Snow White: Say what you will about Disney's first heroine, she's obviously not the strongest of the princesses (likely a result of being the first, we often forget the point of Snow White was that it was the first movie of it's kind, no one had ever attempted a full length animation before), but she at least has several good qualities. She makes friends easily, she cares for nature, she has a name. Not so the big, strong, man who "saves her" with a kiss. First name Prince, last name Charming. So glad a really fleshed out character was important here. Obviously Disney was conspiring to destroy the confidence of a generation of young men, oh wait, I mean women. Yes, that is what I mean.

Cinderella: She needs a man to save her! The poor thing can't do anything for herself (except, you know like persevere in adverse circumstances, while not letting them poison her attitude or change her character) and needs a man to come and save her. Except not. Pretty sure it's another woman that performs the getting out of dodge magic (Cinderella's goal was never to leave her step-mother's house for good, just for the night.) And again here we have Prince Charming. Dear writers, please lay off the steam rollers. I believe this character is flat enough. Oh wait, he doesn't want to get married. Look, there's a slight bump, we need to iron it out some more.

These men exist only to serve the princess and her story line. Without the princess they are just nameless, faceless heirs to a throne no one really sees or knows about. Even with the princess they are still pretty much nameless, although they have faces. Very smooth, expressionless faces. Poor schmucks.

Which brings me to Prince Phillip in Sleeping Beauty. The first really fleshed out prince character in Disney animated movies. Mothers of boys everywhere rejoice. Importantly, we notice he has a name! This is a pretty big deal to me, because, in my opinion, naming connotes personhood. Prince Phillip is more than just the prince, the heir to the throne, the one promised to marry the Princess Aurora, he's also Phillip. And it's as Phillip that he meets the lovely peasant girl in the woods, and falls in love with her, and it's because he's Phillip that he fights an evil fairy in the form of a dragon.

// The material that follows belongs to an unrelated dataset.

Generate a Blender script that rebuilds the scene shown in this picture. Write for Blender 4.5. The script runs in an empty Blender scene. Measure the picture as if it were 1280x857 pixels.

I doubt his responsibility to the throne is what's really on his mind as he battles to save his true love.

Another really important aspect of the Phillip character is he is loved by Briar Rose/Aurora not because he is a prince, and not because he can save her. Briar Rose has no idea she needs saving at all. She doesn't realize that she is royalty (although as such she will be elevated to equal footing with Prince Phillip without having to marry him), nor does she's realize that he is royalty, and she also has no idea she is in danger. She doesn't see him as a savior, she sees him just as a young man that she is in love with, a young man that she has dreamed about.

Phillip has some pretty modern views about who young royals (male or female) should be allowed to marry. He is all for marrying for true love, and not overly concerned about defying his father on this matter. "After all, this is the fourteenth century" he tells his father as he rushes off to meet Briar Rose. Even though his views on marriage are modern, he also exemplifies the sort of chivalrous qualities that I hope my daughter looks for in a man, and that I hope my son learns as part of his character. Phillip is brave and courageous, he would lay his life down to save his love.

I don't know any mother who doesn't want that for her daughter. Do I want my daughter to be strong and courageous as well? Of course. I want her to be brave, to be thoughtful, to care about others, to be able to meet life's challenges while never losing sight of who she is. I want her to have all of the qualities that make a truly, fleshed out, complete person. And I want her to expect that from any man that comes into her life.

She should demand a Prince Phillip and nothing less.